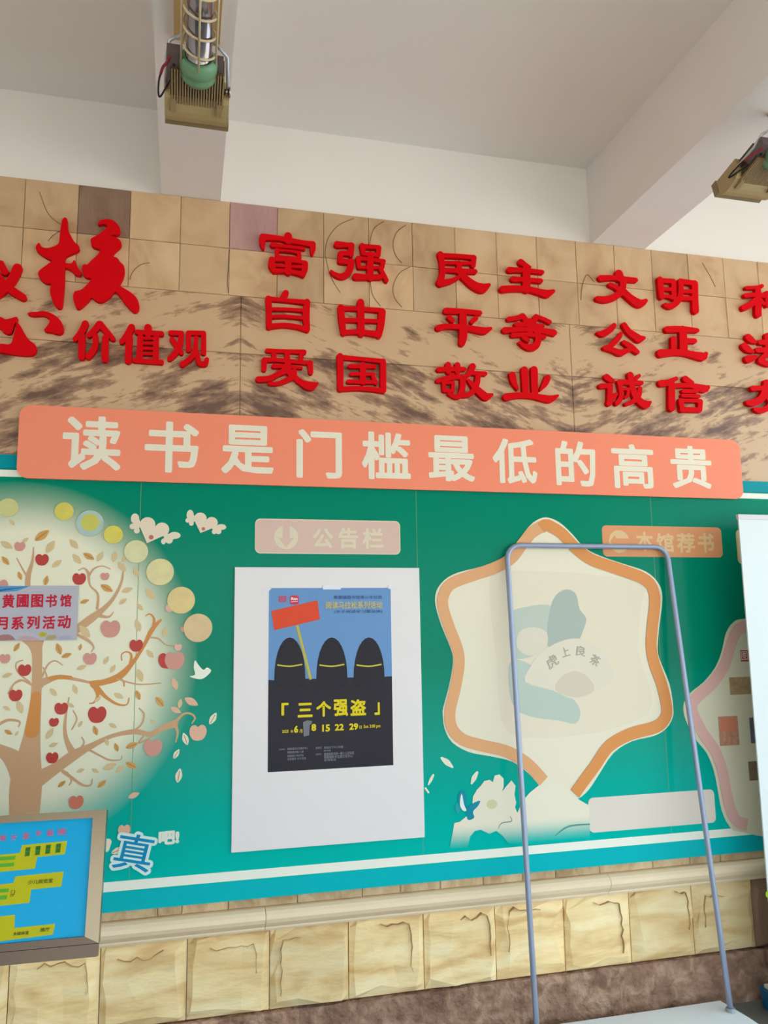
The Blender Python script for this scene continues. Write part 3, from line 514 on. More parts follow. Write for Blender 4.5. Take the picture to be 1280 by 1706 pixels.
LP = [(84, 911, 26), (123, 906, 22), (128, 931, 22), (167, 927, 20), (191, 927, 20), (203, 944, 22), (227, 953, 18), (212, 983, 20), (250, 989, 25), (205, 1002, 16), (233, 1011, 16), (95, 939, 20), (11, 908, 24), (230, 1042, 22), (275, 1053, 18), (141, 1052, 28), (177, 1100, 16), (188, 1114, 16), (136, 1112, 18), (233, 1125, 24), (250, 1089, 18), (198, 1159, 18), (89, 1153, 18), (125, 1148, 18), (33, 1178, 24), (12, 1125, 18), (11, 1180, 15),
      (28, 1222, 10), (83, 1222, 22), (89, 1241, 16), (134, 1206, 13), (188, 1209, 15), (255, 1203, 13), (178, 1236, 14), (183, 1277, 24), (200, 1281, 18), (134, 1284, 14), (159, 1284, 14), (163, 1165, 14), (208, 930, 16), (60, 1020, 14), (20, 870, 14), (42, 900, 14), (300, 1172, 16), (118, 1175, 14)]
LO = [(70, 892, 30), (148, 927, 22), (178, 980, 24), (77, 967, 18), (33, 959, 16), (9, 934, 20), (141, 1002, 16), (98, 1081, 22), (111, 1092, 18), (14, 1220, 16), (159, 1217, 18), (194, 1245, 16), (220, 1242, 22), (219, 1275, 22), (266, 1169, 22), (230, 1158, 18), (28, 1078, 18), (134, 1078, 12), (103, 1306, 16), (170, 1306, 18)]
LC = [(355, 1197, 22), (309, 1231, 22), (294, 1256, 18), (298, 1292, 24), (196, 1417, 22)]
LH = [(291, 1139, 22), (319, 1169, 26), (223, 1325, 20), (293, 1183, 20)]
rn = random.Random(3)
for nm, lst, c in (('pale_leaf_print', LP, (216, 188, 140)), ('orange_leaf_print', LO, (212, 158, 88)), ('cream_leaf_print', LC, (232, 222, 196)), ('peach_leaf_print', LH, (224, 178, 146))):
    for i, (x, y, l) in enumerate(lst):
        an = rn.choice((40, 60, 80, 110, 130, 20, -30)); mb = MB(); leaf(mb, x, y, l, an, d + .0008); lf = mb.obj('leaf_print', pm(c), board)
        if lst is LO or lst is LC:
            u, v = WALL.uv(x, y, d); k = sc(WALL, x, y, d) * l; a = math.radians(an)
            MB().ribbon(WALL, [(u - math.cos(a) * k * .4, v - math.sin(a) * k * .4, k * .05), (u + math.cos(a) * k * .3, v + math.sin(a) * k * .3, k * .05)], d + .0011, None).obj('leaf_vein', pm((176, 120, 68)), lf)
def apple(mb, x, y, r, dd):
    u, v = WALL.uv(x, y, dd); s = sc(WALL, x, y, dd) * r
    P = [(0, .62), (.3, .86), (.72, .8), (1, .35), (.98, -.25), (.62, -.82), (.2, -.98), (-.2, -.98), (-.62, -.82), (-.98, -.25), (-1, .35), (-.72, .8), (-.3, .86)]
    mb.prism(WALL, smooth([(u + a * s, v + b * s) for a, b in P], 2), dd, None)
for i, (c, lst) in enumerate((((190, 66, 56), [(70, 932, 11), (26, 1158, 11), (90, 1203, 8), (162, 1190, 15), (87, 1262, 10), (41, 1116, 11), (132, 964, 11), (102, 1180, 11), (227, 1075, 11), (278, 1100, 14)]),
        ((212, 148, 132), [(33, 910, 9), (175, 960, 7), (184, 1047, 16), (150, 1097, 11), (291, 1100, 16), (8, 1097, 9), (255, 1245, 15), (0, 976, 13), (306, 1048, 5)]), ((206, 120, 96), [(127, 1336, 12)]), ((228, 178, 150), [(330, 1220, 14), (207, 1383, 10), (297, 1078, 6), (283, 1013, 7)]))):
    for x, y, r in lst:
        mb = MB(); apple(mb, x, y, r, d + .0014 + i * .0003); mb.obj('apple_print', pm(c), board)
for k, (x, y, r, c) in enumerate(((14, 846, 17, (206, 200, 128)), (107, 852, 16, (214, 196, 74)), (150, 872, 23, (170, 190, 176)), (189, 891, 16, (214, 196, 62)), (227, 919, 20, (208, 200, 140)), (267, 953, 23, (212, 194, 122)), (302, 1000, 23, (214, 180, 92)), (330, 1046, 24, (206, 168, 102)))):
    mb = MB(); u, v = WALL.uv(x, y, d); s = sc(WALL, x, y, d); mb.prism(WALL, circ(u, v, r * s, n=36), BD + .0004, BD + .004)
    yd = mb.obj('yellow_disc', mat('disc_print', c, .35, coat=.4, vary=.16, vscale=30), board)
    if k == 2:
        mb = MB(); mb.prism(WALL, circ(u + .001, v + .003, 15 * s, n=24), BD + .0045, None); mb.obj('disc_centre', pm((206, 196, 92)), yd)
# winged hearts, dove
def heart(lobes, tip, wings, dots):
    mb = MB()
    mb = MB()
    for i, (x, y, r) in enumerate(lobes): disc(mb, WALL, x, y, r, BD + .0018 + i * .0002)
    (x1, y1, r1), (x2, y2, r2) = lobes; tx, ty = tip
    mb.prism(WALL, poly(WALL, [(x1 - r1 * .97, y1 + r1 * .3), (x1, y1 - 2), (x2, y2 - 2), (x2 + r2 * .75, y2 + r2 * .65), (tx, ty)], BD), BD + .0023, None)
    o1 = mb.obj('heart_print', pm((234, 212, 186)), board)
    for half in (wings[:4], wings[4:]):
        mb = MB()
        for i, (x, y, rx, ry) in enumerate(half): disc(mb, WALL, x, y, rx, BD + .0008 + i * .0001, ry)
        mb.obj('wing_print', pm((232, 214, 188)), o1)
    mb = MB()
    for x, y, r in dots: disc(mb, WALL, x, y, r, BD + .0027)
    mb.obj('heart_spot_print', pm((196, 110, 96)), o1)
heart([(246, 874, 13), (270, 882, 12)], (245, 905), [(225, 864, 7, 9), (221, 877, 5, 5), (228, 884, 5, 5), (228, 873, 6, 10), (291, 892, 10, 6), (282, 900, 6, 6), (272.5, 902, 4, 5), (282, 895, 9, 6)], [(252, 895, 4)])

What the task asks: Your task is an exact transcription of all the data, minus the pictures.

Finished exercise:
The Blender Python script for this scene continues. Write part 3, from line 514 on. More parts follow. Write for Blender 4.5. Take the picture to be 1280 by 1706 pixels.
LP = [(84, 911, 26), (123, 906, 22), (128, 931, 22), (167, 927, 20), (191, 927, 20), (203, 944, 22), (227, 953, 18), (212, 983, 20), (250, 989, 25), (205, 1002, 16), (233, 1011, 16), (95, 939, 20), (11, 908, 24), (230, 1042, 22), (275, 1053, 18), (141, 1052, 28), (177, 1100, 16), (188, 1114, 16), (136, 1112, 18), (233, 1125, 24), (250, 1089, 18), (198, 1159, 18), (89, 1153, 18), (125, 1148, 18), (33, 1178, 24), (12, 1125, 18), (11, 1180, 15),
      (28, 1222, 10), (83, 1222, 22), (89, 1241, 16), (134, 1206, 13), (188, 1209, 15), (255, 1203, 13), (178, 1236, 14), (183, 1277, 24), (200, 1281, 18), (134, 1284, 14), (159, 1284, 14), (163, 1165, 14), (208, 930, 16), (60, 1020, 14), (20, 870, 14), (42, 900, 14), (300, 1172, 16), (118, 1175, 14)]
LO = [(70, 892, 30), (148, 927, 22), (178, 980, 24), (77, 967, 18), (33, 959, 16), (9, 934, 20), (141, 1002, 16), (98, 1081, 22), (111, 1092, 18), (14, 1220, 16), (159, 1217, 18), (194, 1245, 16), (220, 1242, 22), (219, 1275, 22), (266, 1169, 22), (230, 1158, 18), (28, 1078, 18), (134, 1078, 12), (103, 1306, 16), (170, 1306, 18)]
LC = [(355, 1197, 22), (309, 1231, 22), (294, 1256, 18), (298, 1292, 24), (196, 1417, 22)]
LH = [(291, 1139, 22), (319, 1169, 26), (223, 1325, 20), (293, 1183, 20)]
rn = random.Random(3)
for nm, lst, c in (('pale_leaf_print', LP, (216, 188, 140)), ('orange_leaf_print', LO, (212, 158, 88)), ('cream_leaf_print', LC, (232, 222, 196)), ('peach_leaf_print', LH, (224, 178, 146))):
    for i, (x, y, l) in enumerate(lst):
        an = rn.choice((40, 60, 80, 110, 130, 20, -30)); mb = MB(); leaf(mb, x, y, l, an, d + .0008); lf = mb.obj('leaf_print', pm(c), board)
        if lst is LO or lst is LC:
            u, v = WALL.uv(x, y, d); k = sc(WALL, x, y, d) * l; a = math.radians(an)
            MB().ribbon(WALL, [(u - math.cos(a) * k * .4, v - math.sin(a) * k * .4, k * .05), (u + math.cos(a) * k * .3, v + math.sin(a) * k * .3, k * .05)], d + .0011, None).obj('leaf_vein', pm((176, 120, 68)), lf)
def apple(mb, x, y, r, dd):
    u, v = WALL.uv(x, y, dd); s = sc(WALL, x, y, dd) * r
    P = [(0, .62), (.3, .86), (.72, .8), (1, .35), (.98, -.25), (.62, -.82), (.2, -.98), (-.2, -.98), (-.62, -.82), (-.98, -.25), (-1, .35), (-.72, .8), (-.3, .86)]
    mb.prism(WALL, smooth([(u + a * s, v + b * s) for a, b in P], 2), dd, None)
for i, (c, lst) in enumerate((((190, 66, 56), [(70, 932, 11), (26, 1158, 11), (90, 1203, 8), (162, 1190, 15), (87, 1262, 10), (41, 1116, 11), (132, 964, 11), (102, 1180, 11), (227, 1075, 11), (278, 1100, 14)]),
        ((212, 148, 132), [(33, 910, 9), (175, 960, 7), (184, 1047, 16), (150, 1097, 11), (291, 1100, 16), (8, 1097, 9), (255, 1245, 15), (0, 976, 13), (306, 1048, 5)]), ((206, 120, 96), [(127, 1336, 12)]), ((228, 178, 150), [(330, 1220, 14), (207, 1383, 10), (297, 1078, 6), (283, 1013, 7)]))):
    for x, y, r in lst:
        mb = MB(); apple(mb, x, y, r, d + .0014 + i * .0003); mb.obj('apple_print', pm(c), board)
for k, (x, y, r, c) in enumerate(((14, 846, 17, (206, 200, 128)), (107, 852, 16, (214, 196, 74)), (150, 872, 23, (170, 190, 176)), (189, 891, 16, (214, 196, 62)), (227, 919, 20, (208, 200, 140)), (267, 953, 23, (212, 194, 122)), (302, 1000, 23, (214, 180, 92)), (330, 1046, 24, (206, 168, 102)))):
    mb = MB(); u, v = WALL.uv(x, y, d); s = sc(WALL, x, y, d); mb.prism(WALL, circ(u, v, r * s, n=36), BD + .0004, BD + .004)
    yd = mb.obj('yellow_disc', mat('disc_print', c, .35, coat=.4, vary=.16, vscale=30), board)
    if k == 2:
        mb = MB(); mb.prism(WALL, circ(u + .001, v + .003, 15 * s, n=24), BD + .0045, None); mb.obj('disc_centre', pm((206, 196, 92)), yd)
# winged hearts, dove
def heart(lobes, tip, wings, dots):
    mb = MB()
    mb = MB()
    for i, (x, y, r) in enumerate(lobes): disc(mb, WALL, x, y, r, BD + .0018 + i * .0002)
    (x1, y1, r1), (x2, y2, r2) = lobes; tx, ty = tip
    mb.prism(WALL, poly(WALL, [(x1 - r1 * .97, y1 + r1 * .3), (x1, y1 - 2), (x2, y2 - 2), (x2 + r2 * .75, y2 + r2 * .65), (tx, ty)], BD), BD + .0023, None)
    o1 = mb.obj('heart_print', pm((234, 212, 186)), board)
    for half in (wings[:4], wings[4:]):
        mb = MB()
        for i, (x, y, rx, ry) in enumerate(half): disc(mb, WALL, x, y, rx, BD + .0008 + i * .0001, ry)
        mb.obj('wing_print', pm((232, 214, 188)), o1)
    mb = MB()
    for x, y, r in dots: disc(mb, WALL, x, y, r, BD + .0027)
    mb.obj('heart_spot_print', pm((196, 110, 96)), o1)
heart([(246, 874, 13), (270, 882, 12)], (245, 905), [(225, 864, 7, 9), (221, 877, 5, 5), (228, 884, 5, 5), (228, 873, 6, 10), (291, 892, 10, 6), (282, 900, 6, 6), (272.5, 902, 4, 5), (282, 895, 9, 6)], [(252, 895, 4)])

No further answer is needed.